Question

In a class $30\%$ students fail in English; $20\%$students fail in Hindi and $10\%$ students fail in English and Hindi both. A student is chosen at random, then the probability that he will fail in English if he has failed in Hindi is $\dfrac{k}{2}$. The value of $k$ is.

Answer 1

Hint: First of all, we will find the probability of students failed in English, Hindi and both subjects i.e. \[P\left( E \right),P\left( H \right),P\left( E\cap H \right)\] . For example, we have been given 30% students fail in English, so we have \[P\left( E \right)=\dfrac{30}{100}\] . Then we will use conditional probability to find the probability of student failing in English if he fails in Hindi which can be done by using the formula \[P\left( {E}/{H}\; \right)=\dfrac{P\left( E\cap H \right)}{P\left( H \right)}\] and then using those values, we will find the value of k.
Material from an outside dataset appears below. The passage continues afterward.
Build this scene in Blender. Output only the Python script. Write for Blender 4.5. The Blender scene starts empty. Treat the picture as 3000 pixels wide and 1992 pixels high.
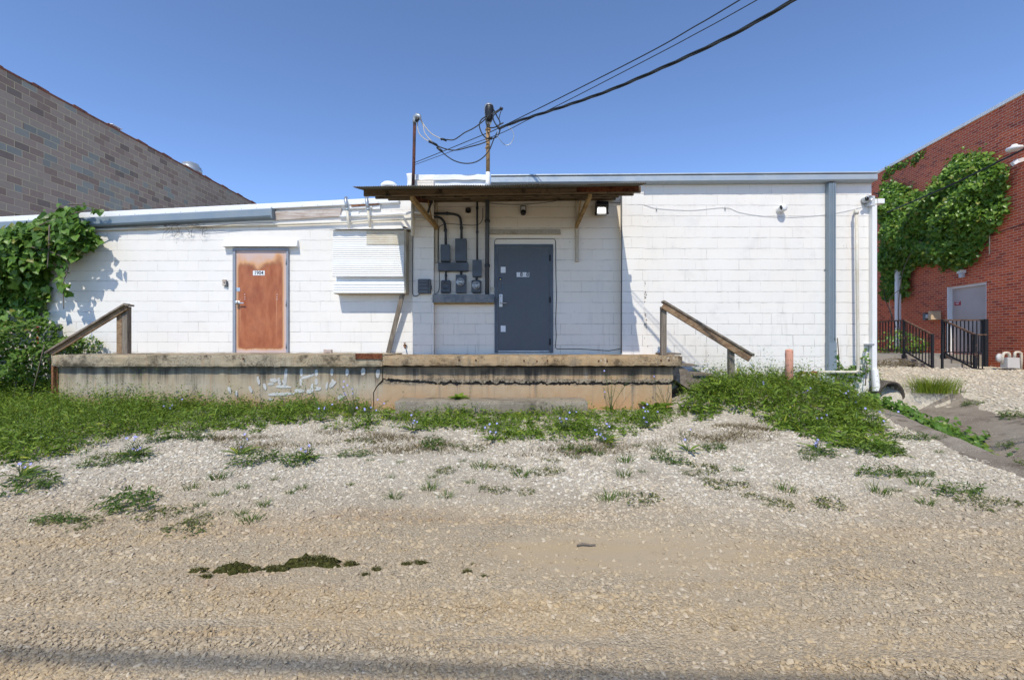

Complete step-by-step answer:
Now, in question we are given that $30\%$ students fail in English; $20\%$students fail in Hindi and $10\%$ students fail in English and Hindi both. So, from the given data the probability of student failed in English, Hindi and both can be given as,
$P\left( E \right)=30\%\Rightarrow \dfrac{30}{100}$
\[P\left( H \right)=20\%\Rightarrow \dfrac{20}{100}\]
Now, it is said that $10\%$ students fail in English and Hindi both, which, means we have to take intersection of probability of English and Hindi which can be given mathematically as,
$P\left( E\cap H \right)=10\%\Rightarrow \dfrac{10}{100}$
Now, in the question we are given that a student is chosen randomly and the probability of the student failing in English if he fails in Hindi is $\dfrac{k}{2}$, so here we have to use the conditional probability formula which can be given as,
$P\left( {A}/{B}\; \right)=\dfrac{P\left( A\cap B \right)}{P\left( B \right)}$
Now, replacing A with English (E) and B with Hindi (B) we will get,
\[P\left( {E}/{H}\; \right)=\dfrac{P\left( E\cap H \right)}{P\left( H \right)}\] ……………….(i)
Now, substituting the values in expression (i) we will get,
\[P\left( {E}/{H}\; \right)=\dfrac{P\left( E\cap H \right)}{P\left( H \right)}=\dfrac{\dfrac{10}{100}}{\dfrac{20}{100}}=\dfrac{10}{20}\]
\[P\left( {E}/{H}\; \right)=\dfrac{10}{20}=\dfrac{1}{2}\]…………….(ii)
Now, in question e are given that the probability is $\dfrac{k}{2}$, which means \[P\left( {E}/{H}\; \right)=\dfrac{k}{2}\] ……………(iii)
On, comparing equation (ii) and (iii) we will get value of k as,
\[\dfrac{k}{2}=\dfrac{1}{2}\Rightarrow k=1\]
Thus, the value of k is 1.

Note: There are chances of students making mistakes in writing formula for conditional probability i.e. instead of writing \[P\left( {E}/{H}\; \right)=\dfrac{P\left( E\cap H \right)}{P\left( H \right)}\] , in denominator student take probability of English in place of Hindi and answer gets wrong i.e. \[P\left( {E}/{H}\; \right)=\dfrac{P\left( E\cap H \right)}{P\left( E \right)}\] . So, here answer get will be,
\[P\left( {E}/{H}\; \right)=\dfrac{P\left( E\cap H \right)}{P\left( E \right)}=\dfrac{\dfrac{10}{100}}{\dfrac{30}{100}}=\dfrac{10}{30}=\dfrac{1}{3}\] . Also, in numerator writing $\left( E\cap H \right)$ or $\left( H\cap E \right)$ will not affect the answer but changing denominator will affect the answer. So, don’t make this mistake.